**Request:** Transcribe every line from the top down to the line with "S.camera = camo", both ends included, but not the pictures.

>> Start Given material

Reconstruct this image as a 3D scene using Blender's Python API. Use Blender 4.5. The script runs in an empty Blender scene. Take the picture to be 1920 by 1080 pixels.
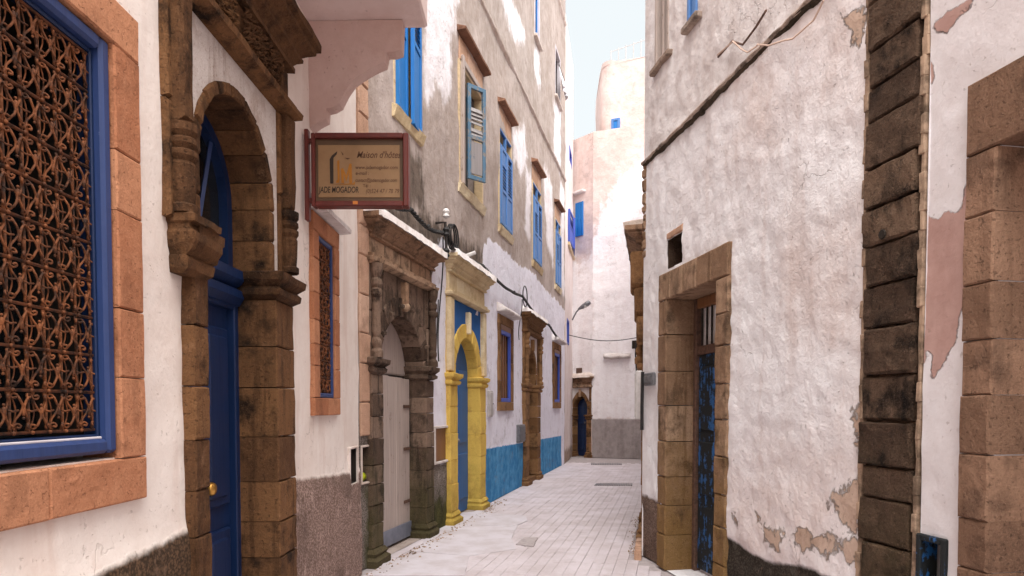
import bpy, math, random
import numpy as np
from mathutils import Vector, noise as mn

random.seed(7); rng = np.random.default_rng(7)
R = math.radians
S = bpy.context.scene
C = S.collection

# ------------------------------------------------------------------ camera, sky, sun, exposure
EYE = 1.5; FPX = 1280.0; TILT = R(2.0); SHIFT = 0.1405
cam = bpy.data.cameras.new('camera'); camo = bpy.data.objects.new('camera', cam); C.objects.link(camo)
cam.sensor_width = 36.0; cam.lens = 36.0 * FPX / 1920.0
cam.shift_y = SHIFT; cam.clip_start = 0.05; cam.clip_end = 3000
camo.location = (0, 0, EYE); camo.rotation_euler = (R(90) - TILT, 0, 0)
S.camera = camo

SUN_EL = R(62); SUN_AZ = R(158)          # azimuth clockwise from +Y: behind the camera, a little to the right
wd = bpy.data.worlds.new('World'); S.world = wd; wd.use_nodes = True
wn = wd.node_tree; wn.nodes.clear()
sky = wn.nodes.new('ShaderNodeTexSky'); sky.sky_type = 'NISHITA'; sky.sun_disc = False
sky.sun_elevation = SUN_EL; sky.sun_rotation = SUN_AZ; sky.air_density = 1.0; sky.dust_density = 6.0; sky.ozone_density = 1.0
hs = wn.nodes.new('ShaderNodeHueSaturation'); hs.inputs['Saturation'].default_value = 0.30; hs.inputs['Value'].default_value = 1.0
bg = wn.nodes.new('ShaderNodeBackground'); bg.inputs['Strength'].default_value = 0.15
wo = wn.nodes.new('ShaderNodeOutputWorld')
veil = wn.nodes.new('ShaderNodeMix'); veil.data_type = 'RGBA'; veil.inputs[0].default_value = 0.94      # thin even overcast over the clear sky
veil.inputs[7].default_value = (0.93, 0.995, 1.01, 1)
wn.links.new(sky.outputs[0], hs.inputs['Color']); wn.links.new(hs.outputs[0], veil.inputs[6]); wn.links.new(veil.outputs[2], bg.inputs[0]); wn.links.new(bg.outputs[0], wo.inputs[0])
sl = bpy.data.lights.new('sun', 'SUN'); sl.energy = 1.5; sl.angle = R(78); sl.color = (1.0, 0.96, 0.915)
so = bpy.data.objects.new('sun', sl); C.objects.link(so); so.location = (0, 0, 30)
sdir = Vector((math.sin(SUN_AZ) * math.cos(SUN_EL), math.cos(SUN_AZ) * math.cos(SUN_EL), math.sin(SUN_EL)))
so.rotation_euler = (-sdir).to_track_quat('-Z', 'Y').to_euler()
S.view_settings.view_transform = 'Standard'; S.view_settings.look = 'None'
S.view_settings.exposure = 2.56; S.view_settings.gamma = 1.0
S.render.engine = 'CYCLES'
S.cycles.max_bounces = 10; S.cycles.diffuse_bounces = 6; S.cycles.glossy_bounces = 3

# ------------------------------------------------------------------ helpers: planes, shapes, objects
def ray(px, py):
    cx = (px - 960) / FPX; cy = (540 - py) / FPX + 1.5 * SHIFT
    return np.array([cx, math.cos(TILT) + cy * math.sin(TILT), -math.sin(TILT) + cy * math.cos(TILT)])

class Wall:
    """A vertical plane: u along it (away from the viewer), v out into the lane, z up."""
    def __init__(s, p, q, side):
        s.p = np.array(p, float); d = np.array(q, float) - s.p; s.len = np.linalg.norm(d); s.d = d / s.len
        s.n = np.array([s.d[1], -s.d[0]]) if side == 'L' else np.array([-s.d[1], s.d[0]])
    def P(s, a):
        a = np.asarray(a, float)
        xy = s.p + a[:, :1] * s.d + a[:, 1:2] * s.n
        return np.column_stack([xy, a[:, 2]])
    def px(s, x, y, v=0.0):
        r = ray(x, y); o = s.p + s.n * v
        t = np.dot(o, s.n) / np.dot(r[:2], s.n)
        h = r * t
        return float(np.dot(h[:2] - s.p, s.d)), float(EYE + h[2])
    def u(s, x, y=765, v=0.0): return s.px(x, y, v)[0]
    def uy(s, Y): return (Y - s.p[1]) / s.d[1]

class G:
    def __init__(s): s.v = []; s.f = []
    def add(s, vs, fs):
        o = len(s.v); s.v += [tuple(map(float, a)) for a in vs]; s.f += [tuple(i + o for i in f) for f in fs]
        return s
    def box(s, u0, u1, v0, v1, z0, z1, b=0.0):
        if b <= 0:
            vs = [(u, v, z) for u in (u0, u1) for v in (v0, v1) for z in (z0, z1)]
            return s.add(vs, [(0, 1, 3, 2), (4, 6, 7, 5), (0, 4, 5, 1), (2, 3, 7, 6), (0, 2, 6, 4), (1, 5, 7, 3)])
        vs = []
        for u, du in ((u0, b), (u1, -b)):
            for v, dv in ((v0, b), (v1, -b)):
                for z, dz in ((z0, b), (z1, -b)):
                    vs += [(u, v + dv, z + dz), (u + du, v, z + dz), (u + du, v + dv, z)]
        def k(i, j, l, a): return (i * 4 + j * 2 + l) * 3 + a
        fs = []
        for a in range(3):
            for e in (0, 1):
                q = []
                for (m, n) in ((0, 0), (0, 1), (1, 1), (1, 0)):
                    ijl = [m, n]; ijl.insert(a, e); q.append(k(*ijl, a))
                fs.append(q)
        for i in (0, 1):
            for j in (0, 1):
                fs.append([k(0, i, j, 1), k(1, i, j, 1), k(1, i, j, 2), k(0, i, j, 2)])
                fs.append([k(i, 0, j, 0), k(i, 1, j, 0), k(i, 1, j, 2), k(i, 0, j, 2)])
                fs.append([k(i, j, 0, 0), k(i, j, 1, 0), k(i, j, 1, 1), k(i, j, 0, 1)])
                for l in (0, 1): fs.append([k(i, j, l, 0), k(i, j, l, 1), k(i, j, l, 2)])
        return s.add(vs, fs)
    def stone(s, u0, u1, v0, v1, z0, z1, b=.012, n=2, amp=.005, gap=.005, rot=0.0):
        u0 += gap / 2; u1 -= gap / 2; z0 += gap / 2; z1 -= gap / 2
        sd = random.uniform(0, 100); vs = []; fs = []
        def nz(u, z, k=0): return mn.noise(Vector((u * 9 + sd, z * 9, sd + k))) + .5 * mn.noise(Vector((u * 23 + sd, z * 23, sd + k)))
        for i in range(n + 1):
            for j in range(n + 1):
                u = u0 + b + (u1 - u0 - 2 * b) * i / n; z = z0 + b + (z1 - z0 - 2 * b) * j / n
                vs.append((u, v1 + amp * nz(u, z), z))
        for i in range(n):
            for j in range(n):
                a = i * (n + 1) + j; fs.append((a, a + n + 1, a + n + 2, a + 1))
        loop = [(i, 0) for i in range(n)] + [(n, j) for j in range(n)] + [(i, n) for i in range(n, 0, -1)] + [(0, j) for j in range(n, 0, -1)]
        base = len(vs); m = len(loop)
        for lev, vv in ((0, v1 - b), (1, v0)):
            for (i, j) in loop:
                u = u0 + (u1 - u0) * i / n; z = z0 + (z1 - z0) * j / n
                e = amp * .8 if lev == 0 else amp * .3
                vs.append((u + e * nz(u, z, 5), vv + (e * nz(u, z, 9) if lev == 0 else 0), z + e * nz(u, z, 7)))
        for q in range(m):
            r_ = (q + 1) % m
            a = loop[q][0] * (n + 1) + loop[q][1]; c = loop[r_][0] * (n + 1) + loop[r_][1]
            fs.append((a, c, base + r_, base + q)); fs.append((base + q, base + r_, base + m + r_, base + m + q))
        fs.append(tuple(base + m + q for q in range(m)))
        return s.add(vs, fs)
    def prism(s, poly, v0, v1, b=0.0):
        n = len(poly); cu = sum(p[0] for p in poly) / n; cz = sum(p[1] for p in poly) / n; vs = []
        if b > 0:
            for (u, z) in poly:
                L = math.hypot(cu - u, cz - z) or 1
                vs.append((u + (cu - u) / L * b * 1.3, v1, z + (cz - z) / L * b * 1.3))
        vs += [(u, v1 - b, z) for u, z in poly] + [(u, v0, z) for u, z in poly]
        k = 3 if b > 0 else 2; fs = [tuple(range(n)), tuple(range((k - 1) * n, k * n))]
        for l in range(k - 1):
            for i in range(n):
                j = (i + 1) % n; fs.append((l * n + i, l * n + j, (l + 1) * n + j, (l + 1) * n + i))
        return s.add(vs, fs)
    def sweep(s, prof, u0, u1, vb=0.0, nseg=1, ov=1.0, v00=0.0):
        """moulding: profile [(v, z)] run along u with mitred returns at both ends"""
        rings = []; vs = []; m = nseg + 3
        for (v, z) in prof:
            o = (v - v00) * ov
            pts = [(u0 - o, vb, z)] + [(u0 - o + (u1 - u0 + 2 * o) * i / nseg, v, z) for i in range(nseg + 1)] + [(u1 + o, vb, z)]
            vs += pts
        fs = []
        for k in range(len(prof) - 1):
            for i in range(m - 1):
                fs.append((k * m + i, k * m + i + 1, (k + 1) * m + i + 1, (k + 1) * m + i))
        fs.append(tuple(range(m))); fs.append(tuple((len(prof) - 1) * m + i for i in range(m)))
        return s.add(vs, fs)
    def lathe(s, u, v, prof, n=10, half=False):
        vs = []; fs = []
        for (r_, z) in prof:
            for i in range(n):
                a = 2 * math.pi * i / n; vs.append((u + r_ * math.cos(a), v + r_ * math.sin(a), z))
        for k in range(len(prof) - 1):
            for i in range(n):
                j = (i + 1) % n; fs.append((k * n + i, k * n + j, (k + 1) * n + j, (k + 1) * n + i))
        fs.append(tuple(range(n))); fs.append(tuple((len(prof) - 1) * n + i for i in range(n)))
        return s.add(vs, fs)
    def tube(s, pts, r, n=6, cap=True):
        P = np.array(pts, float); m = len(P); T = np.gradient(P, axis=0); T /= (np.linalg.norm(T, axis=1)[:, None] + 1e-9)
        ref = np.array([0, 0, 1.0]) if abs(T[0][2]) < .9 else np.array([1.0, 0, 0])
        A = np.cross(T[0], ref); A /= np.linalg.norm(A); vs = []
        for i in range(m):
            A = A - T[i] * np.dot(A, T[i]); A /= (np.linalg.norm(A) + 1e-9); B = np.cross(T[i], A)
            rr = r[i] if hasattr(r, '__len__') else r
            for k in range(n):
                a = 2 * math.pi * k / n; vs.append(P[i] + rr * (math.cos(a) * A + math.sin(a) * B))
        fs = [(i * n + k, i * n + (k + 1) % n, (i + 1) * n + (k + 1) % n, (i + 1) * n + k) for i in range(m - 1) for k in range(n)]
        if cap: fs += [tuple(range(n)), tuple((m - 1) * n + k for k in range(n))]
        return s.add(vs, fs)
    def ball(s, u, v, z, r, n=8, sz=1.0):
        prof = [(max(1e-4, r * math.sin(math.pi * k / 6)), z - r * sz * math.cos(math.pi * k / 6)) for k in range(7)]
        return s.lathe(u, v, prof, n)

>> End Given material

**Response to this task:**
Reconstruct this image as a 3D scene using Blender's Python API. Use Blender 4.5. The script runs in an empty Blender scene. Take the picture to be 1920 by 1080 pixels.
import bpy, math, random
import numpy as np
from mathutils import Vector, noise as mn

random.seed(7); rng = np.random.default_rng(7)
R = math.radians
S = bpy.context.scene
C = S.collection

# ------------------------------------------------------------------ camera, sky, sun, exposure
EYE = 1.5; FPX = 1280.0; TILT = R(2.0); SHIFT = 0.1405
cam = bpy.data.cameras.new('camera'); camo = bpy.data.objects.new('camera', cam); C.objects.link(camo)
cam.sensor_width = 36.0; cam.lens = 36.0 * FPX / 1920.0
cam.shift_y = SHIFT; cam.clip_start = 0.05; cam.clip_end = 3000
camo.location = (0, 0, EYE); camo.rotation_euler = (R(90) - TILT, 0, 0)
S.camera = camo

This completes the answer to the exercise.